Data block >>
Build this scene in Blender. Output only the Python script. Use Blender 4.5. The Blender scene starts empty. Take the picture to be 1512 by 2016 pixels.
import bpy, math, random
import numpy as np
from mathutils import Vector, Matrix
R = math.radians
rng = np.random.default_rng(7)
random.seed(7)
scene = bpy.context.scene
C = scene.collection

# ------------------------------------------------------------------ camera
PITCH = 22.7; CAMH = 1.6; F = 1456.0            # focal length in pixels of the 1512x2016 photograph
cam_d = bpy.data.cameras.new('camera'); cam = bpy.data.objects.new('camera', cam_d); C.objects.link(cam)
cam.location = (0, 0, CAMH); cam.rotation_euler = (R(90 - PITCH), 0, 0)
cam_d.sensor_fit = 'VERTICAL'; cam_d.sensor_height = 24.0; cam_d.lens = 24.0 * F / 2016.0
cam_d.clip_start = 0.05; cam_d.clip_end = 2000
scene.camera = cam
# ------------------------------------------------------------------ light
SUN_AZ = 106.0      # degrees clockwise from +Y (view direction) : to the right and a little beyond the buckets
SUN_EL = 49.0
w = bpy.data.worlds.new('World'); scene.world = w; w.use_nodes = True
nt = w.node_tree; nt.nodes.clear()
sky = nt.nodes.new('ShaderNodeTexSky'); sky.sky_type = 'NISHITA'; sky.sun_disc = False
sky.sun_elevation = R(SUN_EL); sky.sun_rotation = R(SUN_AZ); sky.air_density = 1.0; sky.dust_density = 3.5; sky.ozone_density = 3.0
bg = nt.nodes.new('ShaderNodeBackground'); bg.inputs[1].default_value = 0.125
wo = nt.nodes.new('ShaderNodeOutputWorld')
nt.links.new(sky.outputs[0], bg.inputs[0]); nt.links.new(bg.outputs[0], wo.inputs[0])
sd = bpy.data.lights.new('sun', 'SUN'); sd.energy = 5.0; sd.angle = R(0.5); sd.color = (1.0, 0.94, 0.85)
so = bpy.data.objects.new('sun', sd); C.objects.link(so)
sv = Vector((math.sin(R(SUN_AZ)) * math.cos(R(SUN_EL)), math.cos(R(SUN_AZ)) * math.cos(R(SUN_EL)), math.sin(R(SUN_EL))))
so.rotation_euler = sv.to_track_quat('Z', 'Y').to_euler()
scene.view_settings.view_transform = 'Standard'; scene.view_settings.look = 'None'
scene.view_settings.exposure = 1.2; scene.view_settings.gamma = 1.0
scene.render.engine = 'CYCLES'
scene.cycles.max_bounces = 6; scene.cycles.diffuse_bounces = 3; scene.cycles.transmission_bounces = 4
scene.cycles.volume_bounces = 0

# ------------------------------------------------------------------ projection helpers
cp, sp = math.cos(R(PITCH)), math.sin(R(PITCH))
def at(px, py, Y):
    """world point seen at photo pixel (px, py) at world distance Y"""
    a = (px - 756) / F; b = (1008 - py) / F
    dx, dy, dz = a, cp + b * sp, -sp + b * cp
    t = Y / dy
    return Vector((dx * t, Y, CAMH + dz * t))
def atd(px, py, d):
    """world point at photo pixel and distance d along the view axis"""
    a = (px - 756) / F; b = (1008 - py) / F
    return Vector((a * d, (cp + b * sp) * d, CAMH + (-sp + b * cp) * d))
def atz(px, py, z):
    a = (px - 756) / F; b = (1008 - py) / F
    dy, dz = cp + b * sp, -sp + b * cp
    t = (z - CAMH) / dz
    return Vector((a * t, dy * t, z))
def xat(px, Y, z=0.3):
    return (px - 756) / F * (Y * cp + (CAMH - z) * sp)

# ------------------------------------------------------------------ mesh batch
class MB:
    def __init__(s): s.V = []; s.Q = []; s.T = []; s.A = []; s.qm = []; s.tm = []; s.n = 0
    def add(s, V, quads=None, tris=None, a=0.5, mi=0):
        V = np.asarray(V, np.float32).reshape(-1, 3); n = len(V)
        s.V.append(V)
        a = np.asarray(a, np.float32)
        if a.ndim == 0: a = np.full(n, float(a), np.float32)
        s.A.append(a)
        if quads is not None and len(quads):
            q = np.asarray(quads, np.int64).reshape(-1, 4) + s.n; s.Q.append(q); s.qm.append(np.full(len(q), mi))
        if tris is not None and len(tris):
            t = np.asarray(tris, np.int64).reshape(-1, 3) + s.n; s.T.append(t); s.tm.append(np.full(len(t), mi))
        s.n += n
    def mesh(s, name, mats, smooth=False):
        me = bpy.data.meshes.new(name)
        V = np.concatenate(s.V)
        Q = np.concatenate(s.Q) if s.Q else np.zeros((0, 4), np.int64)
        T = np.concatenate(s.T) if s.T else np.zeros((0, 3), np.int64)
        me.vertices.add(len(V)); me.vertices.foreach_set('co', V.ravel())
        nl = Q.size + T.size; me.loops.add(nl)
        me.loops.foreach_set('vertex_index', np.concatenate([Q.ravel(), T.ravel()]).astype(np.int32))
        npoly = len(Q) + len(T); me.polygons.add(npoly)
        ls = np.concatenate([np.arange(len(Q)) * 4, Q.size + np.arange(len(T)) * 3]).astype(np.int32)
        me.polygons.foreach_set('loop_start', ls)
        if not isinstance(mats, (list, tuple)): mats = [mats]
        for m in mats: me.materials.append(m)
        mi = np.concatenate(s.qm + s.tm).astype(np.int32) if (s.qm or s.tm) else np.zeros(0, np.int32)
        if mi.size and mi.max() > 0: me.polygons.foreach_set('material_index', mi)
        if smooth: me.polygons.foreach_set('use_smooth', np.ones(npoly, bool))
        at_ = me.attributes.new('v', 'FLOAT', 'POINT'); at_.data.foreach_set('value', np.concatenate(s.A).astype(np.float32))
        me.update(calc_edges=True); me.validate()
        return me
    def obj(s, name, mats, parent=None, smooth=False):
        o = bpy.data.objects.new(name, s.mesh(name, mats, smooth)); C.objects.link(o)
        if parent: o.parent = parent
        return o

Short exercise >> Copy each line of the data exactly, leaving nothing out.

Written solution >>
Build this scene in Blender. Output only the Python script. Use Blender 4.5. The Blender scene starts empty. Take the picture to be 1512 by 2016 pixels.
import bpy, math, random
import numpy as np
from mathutils import Vector, Matrix
R = math.radians
rng = np.random.default_rng(7)
random.seed(7)
scene = bpy.context.scene
C = scene.collection

# ------------------------------------------------------------------ camera
PITCH = 22.7; CAMH = 1.6; F = 1456.0            # focal length in pixels of the 1512x2016 photograph
cam_d = bpy.data.cameras.new('camera'); cam = bpy.data.objects.new('camera', cam_d); C.objects.link(cam)
cam.location = (0, 0, CAMH); cam.rotation_euler = (R(90 - PITCH), 0, 0)
cam_d.sensor_fit = 'VERTICAL'; cam_d.sensor_height = 24.0; cam_d.lens = 24.0 * F / 2016.0
cam_d.clip_start = 0.05; cam_d.clip_end = 2000
scene.camera = cam
# ------------------------------------------------------------------ light
SUN_AZ = 106.0      # degrees clockwise from +Y (view direction) : to the right and a little beyond the buckets
SUN_EL = 49.0
w = bpy.data.worlds.new('World'); scene.world = w; w.use_nodes = True
nt = w.node_tree; nt.nodes.clear()
sky = nt.nodes.new('ShaderNodeTexSky'); sky.sky_type = 'NISHITA'; sky.sun_disc = False
sky.sun_elevation = R(SUN_EL); sky.sun_rotation = R(SUN_AZ); sky.air_density = 1.0; sky.dust_density = 3.5; sky.ozone_density = 3.0
bg = nt.nodes.new('ShaderNodeBackground'); bg.inputs[1].default_value = 0.125
wo = nt.nodes.new('ShaderNodeOutputWorld')
nt.links.new(sky.outputs[0], bg.inputs[0]); nt.links.new(bg.outputs[0], wo.inputs[0])
sd = bpy.data.lights.new('sun', 'SUN'); sd.energy = 5.0; sd.angle = R(0.5); sd.color = (1.0, 0.94, 0.85)
so = bpy.data.objects.new('sun', sd); C.objects.link(so)
sv = Vector((math.sin(R(SUN_AZ)) * math.cos(R(SUN_EL)), math.cos(R(SUN_AZ)) * math.cos(R(SUN_EL)), math.sin(R(SUN_EL))))
so.rotation_euler = sv.to_track_quat('Z', 'Y').to_euler()
scene.view_settings.view_transform = 'Standard'; scene.view_settings.look = 'None'
scene.view_settings.exposure = 1.2; scene.view_settings.gamma = 1.0
scene.render.engine = 'CYCLES'
scene.cycles.max_bounces = 6; scene.cycles.diffuse_bounces = 3; scene.cycles.transmission_bounces = 4
scene.cycles.volume_bounces = 0

# ------------------------------------------------------------------ projection helpers
cp, sp = math.cos(R(PITCH)), math.sin(R(PITCH))
def at(px, py, Y):
    """world point seen at photo pixel (px, py) at world distance Y"""
    a = (px - 756) / F; b = (1008 - py) / F
    dx, dy, dz = a, cp + b * sp, -sp + b * cp
    t = Y / dy
    return Vector((dx * t, Y, CAMH + dz * t))
def atd(px, py, d):
    """world point at photo pixel and distance d along the view axis"""
    a = (px - 756) / F; b = (1008 - py) / F
    return Vector((a * d, (cp + b * sp) * d, CAMH + (-sp + b * cp) * d))
def atz(px, py, z):
    a = (px - 756) / F; b = (1008 - py) / F
    dy, dz = cp + b * sp, -sp + b * cp
    t = (z - CAMH) / dz
    return Vector((a * t, dy * t, z))
def xat(px, Y, z=0.3):
    return (px - 756) / F * (Y * cp + (CAMH - z) * sp)

# ------------------------------------------------------------------ mesh batch
class MB:
    def __init__(s): s.V = []; s.Q = []; s.T = []; s.A = []; s.qm = []; s.tm = []; s.n = 0
    def add(s, V, quads=None, tris=None, a=0.5, mi=0):
        V = np.asarray(V, np.float32).reshape(-1, 3); n = len(V)
        s.V.append(V)
        a = np.asarray(a, np.float32)
        if a.ndim == 0: a = np.full(n, float(a), np.float32)
        s.A.append(a)
        if quads is not None and len(quads):
            q = np.asarray(quads, np.int64).reshape(-1, 4) + s.n; s.Q.append(q); s.qm.append(np.full(len(q), mi))
        if tris is not None and len(tris):
            t = np.asarray(tris, np.int64).reshape(-1, 3) + s.n; s.T.append(t); s.tm.append(np.full(len(t), mi))
        s.n += n
    def mesh(s, name, mats, smooth=False):
        me = bpy.data.meshes.new(name)
        V = np.concatenate(s.V)
        Q = np.concatenate(s.Q) if s.Q else np.zeros((0, 4), np.int64)
        T = np.concatenate(s.T) if s.T else np.zeros((0, 3), np.int64)
        me.vertices.add(len(V)); me.vertices.foreach_set('co', V.ravel())
        nl = Q.size + T.size; me.loops.add(nl)
        me.loops.foreach_set('vertex_index', np.concatenate([Q.ravel(), T.ravel()]).astype(np.int32))
        npoly = len(Q) + len(T); me.polygons.add(npoly)
        ls = np.concatenate([np.arange(len(Q)) * 4, Q.size + np.arange(len(T)) * 3]).astype(np.int32)
        me.polygons.foreach_set('loop_start', ls)
        if not isinstance(mats, (list, tuple)): mats = [mats]
        for m in mats: me.materials.append(m)
        mi = np.concatenate(s.qm + s.tm).astype(np.int32) if (s.qm or s.tm) else np.zeros(0, np.int32)
        if mi.size and mi.max() > 0: me.polygons.foreach_set('material_index', mi)
        if smooth: me.polygons.foreach_set('use_smooth', np.ones(npoly, bool))
        at_ = me.attributes.new('v', 'FLOAT', 'POINT'); at_.data.foreach_set('value', np.concatenate(s.A).astype(np.float32))
        me.update(calc_edges=True); me.validate()
        return me
    def obj(s, name, mats, parent=None, smooth=False):
        o = bpy.data.objects.new(name, s.mesh(name, mats, smooth)); C.objects.link(o)
        if parent: o.parent = parent
        return o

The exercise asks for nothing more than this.